• EXERCISE AIM
Output every line below exactly.

• MATERIAL PROVIDED
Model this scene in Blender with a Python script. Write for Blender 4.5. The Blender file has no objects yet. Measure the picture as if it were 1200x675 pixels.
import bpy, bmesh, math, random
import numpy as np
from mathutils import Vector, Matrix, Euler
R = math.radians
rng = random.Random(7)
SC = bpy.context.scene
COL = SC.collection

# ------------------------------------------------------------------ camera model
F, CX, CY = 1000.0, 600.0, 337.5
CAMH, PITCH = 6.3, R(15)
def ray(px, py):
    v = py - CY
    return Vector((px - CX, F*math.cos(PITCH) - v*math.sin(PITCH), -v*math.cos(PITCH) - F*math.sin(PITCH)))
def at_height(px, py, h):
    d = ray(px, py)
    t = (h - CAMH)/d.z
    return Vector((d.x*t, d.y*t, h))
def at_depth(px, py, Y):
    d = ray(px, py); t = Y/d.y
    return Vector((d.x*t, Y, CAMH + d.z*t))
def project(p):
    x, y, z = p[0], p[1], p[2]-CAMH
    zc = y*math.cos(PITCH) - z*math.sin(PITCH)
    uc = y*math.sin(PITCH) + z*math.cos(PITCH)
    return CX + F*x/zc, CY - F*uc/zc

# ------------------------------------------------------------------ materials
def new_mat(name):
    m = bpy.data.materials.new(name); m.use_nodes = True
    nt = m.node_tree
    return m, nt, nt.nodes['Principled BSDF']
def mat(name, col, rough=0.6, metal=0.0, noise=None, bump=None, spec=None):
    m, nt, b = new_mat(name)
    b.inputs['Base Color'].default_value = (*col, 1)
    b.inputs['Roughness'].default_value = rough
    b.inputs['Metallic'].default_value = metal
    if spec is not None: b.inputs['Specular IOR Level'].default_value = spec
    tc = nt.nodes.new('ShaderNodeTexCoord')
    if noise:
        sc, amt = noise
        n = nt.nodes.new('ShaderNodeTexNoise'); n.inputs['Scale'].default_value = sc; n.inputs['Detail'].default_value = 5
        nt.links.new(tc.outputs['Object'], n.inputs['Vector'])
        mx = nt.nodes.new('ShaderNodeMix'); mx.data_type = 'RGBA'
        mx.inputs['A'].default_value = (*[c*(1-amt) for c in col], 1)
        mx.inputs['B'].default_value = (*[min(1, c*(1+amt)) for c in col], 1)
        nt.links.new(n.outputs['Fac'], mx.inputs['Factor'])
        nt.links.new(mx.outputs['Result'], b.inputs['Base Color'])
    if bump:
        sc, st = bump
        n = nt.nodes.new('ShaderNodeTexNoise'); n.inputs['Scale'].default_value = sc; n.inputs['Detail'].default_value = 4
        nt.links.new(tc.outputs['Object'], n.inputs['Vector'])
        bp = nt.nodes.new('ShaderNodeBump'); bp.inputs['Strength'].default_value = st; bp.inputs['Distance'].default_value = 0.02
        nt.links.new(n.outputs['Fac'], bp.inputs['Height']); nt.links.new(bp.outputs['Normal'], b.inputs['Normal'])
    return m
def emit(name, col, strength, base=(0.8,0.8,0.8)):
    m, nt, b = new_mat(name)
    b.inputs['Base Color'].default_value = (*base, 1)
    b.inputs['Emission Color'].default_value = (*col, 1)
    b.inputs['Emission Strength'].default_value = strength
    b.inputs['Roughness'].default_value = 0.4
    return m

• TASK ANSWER
Model this scene in Blender with a Python script. Write for Blender 4.5. The Blender file has no objects yet. Measure the picture as if it were 1200x675 pixels.
import bpy, bmesh, math, random
import numpy as np
from mathutils import Vector, Matrix, Euler
R = math.radians
rng = random.Random(7)
SC = bpy.context.scene
COL = SC.collection

# ------------------------------------------------------------------ camera model
F, CX, CY = 1000.0, 600.0, 337.5
CAMH, PITCH = 6.3, R(15)
def ray(px, py):
    v = py - CY
    return Vector((px - CX, F*math.cos(PITCH) - v*math.sin(PITCH), -v*math.cos(PITCH) - F*math.sin(PITCH)))
def at_height(px, py, h):
    d = ray(px, py)
    t = (h - CAMH)/d.z
    return Vector((d.x*t, d.y*t, h))
def at_depth(px, py, Y):
    d = ray(px, py); t = Y/d.y
    return Vector((d.x*t, Y, CAMH + d.z*t))
def project(p):
    x, y, z = p[0], p[1], p[2]-CAMH
    zc = y*math.cos(PITCH) - z*math.sin(PITCH)
    uc = y*math.sin(PITCH) + z*math.cos(PITCH)
    return CX + F*x/zc, CY - F*uc/zc

# ------------------------------------------------------------------ materials
def new_mat(name):
    m = bpy.data.materials.new(name); m.use_nodes = True
    nt = m.node_tree
    return m, nt, nt.nodes['Principled BSDF']
def mat(name, col, rough=0.6, metal=0.0, noise=None, bump=None, spec=None):
    m, nt, b = new_mat(name)
    b.inputs['Base Color'].default_value = (*col, 1)
    b.inputs['Roughness'].default_value = rough
    b.inputs['Metallic'].default_value = metal
    if spec is not None: b.inputs['Specular IOR Level'].default_value = spec
    tc = nt.nodes.new('ShaderNodeTexCoord')
    if noise:
        sc, amt = noise
        n = nt.nodes.new('ShaderNodeTexNoise'); n.inputs['Scale'].default_value = sc; n.inputs['Detail'].default_value = 5
        nt.links.new(tc.outputs['Object'], n.inputs['Vector'])
        mx = nt.nodes.new('ShaderNodeMix'); mx.data_type = 'RGBA'
        mx.inputs['A'].default_value = (*[c*(1-amt) for c in col], 1)
        mx.inputs['B'].default_value = (*[min(1, c*(1+amt)) for c in col], 1)
        nt.links.new(n.outputs['Fac'], mx.inputs['Factor'])
        nt.links.new(mx.outputs['Result'], b.inputs['Base Color'])
    if bump:
        sc, st = bump
        n = nt.nodes.new('ShaderNodeTexNoise'); n.inputs['Scale'].default_value = sc; n.inputs['Detail'].default_value = 4
        nt.links.new(tc.outputs['Object'], n.inputs['Vector'])
        bp = nt.nodes.new('ShaderNodeBump'); bp.inputs['Strength'].default_value = st; bp.inputs['Distance'].default_value = 0.02
        nt.links.new(n.outputs['Fac'], bp.inputs['Height']); nt.links.new(bp.outputs['Normal'], b.inputs['Normal'])
    return m
def emit(name, col, strength, base=(0.8,0.8,0.8)):
    m, nt, b = new_mat(name)
    b.inputs['Base Color'].default_value = (*base, 1)
    b.inputs['Emission Color'].default_value = (*col, 1)
    b.inputs['Emission Strength'].default_value = strength
    b.inputs['Roughness'].default_value = 0.4
    return m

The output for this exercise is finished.